【大紀元日本8月13日】中国最大の写真コンテストである「全国撮影芸術展」の芸術部門で金賞を受賞した作品「明日の現実」は盗作の疑いが強いと、中国国内メディアが9日付で伝えた。
湖に立ちすくむ枯れ木。しかし、その木々の姿は既存の写真とそっくり。元となった写真を左右反転させ、鳥の写真を画像加工ソフトで湖面に散らせると、「明日の現実」が完成する。受賞者は湖南省のカメラマン、侯謝さん。盗作疑惑について、現在コンテスト主催者側が調査中だという。
盗作の疑いを指摘したのは、江蘇省鎮江市の広告会社経営者で省写真家協会会員の陳聯軍さん。同社職員と今年の受賞作品を鑑賞した際に、従業員の楊家輝さんが「どこかで見たことがある」と言って、会社にある素材画像集から瓜二つの元写真を見つけ出した。この写真集は10年前に陳さんが購入したもので、写真集そのものも「海賊版」であるため、元写真の作者は不明という。

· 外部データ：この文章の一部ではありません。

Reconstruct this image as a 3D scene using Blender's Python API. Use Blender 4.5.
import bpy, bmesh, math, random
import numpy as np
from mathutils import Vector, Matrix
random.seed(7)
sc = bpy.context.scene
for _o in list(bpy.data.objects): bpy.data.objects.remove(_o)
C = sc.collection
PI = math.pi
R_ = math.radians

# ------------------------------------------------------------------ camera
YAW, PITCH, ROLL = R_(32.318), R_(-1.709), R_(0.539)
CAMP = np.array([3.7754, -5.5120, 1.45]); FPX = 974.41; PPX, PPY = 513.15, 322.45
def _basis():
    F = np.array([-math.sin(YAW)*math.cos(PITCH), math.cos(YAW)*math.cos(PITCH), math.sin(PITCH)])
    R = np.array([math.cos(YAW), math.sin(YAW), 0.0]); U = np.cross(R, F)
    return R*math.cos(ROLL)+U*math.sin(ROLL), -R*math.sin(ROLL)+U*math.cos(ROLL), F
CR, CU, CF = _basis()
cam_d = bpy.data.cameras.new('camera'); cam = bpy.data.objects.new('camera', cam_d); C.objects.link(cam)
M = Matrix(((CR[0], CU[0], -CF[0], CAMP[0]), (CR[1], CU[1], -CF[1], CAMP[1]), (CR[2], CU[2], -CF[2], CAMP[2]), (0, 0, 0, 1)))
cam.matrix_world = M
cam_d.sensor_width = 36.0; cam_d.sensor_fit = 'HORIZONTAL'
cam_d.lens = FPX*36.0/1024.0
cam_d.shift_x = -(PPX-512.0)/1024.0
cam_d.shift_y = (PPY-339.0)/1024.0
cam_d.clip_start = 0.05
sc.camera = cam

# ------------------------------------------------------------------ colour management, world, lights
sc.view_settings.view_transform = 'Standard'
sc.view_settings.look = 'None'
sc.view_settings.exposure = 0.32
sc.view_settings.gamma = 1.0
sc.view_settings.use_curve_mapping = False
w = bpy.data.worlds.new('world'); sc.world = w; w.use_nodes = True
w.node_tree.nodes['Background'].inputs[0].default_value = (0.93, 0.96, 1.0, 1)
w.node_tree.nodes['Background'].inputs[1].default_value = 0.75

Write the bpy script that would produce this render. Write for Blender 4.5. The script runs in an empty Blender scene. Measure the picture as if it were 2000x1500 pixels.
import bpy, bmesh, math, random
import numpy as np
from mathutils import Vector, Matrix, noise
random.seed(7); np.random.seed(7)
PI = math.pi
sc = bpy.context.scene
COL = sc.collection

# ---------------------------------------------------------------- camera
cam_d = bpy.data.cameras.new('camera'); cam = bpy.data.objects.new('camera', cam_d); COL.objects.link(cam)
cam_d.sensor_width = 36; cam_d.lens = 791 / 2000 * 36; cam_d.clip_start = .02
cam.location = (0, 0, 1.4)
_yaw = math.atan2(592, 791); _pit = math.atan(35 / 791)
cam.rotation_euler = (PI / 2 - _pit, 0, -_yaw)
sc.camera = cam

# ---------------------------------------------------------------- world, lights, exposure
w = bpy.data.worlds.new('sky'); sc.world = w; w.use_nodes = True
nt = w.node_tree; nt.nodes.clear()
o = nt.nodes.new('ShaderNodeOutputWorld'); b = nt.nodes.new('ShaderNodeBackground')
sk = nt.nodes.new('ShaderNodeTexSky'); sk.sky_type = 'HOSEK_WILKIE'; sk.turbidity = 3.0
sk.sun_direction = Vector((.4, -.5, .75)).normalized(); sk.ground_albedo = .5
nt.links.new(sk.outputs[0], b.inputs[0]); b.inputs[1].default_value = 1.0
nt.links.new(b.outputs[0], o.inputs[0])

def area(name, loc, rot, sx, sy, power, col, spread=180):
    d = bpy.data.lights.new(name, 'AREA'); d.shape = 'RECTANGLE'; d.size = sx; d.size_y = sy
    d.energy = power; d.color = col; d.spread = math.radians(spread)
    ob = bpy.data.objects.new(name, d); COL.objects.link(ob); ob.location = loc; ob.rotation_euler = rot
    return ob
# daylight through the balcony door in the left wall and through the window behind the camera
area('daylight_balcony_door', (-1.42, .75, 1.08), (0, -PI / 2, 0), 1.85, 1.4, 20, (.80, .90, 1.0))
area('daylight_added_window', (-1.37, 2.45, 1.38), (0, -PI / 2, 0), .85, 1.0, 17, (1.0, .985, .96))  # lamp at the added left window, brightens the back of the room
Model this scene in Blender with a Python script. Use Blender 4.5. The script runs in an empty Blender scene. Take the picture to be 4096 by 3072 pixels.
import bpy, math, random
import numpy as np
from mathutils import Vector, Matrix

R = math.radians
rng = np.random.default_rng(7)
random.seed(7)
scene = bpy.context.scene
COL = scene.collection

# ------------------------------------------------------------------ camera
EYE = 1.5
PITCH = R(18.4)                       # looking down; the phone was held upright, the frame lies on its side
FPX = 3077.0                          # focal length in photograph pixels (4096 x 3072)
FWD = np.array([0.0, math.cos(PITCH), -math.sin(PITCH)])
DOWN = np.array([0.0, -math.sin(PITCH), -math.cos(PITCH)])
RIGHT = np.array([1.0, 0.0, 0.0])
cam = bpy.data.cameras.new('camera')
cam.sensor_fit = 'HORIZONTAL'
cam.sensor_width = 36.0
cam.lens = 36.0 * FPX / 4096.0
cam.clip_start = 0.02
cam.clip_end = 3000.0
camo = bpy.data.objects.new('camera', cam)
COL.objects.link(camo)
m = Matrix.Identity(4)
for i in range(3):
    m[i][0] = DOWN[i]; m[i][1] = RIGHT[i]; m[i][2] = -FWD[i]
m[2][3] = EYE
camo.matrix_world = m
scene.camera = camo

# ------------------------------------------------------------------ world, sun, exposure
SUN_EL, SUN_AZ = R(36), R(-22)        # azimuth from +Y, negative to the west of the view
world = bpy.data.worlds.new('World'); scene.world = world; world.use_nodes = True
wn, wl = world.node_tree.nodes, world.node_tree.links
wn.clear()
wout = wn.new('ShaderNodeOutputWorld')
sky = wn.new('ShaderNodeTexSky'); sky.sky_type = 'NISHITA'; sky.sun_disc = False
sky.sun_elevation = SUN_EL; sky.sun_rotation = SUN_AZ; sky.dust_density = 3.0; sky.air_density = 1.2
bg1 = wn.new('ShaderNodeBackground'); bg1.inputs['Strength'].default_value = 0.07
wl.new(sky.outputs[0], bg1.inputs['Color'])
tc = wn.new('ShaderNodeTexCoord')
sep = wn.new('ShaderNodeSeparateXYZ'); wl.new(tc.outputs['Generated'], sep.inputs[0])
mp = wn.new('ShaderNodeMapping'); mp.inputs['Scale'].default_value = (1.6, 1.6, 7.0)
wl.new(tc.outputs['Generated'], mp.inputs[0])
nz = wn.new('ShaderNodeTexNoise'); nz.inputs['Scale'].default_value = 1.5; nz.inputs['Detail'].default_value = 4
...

「全国撮影芸術展」は中国で最大規模を誇る写真コンテストで、今年も18万点以上の作品が優劣を競った。ドキュメンタリー、芸術、コマーシャル、新人の4部門で、合わせて100点の作品が金・銀・銅賞に選ばれた。
写真の偽造は初めてのことではない。大胆な偽造は07年にも起きていた。陝西省の農民が絶滅したと思われていた野生の華南虎の撮影に「成功」したとして、世間を騒がせたが、後でねつ造写真と判明。さらに06年の中国中央テレビ(CCTV)が主催した「06年10大報道写真」で受賞した「青蔵鉄道とチベットカモシカ」が、フォトショップで合成した写真であることが明らかになり、受賞取り消しとなった。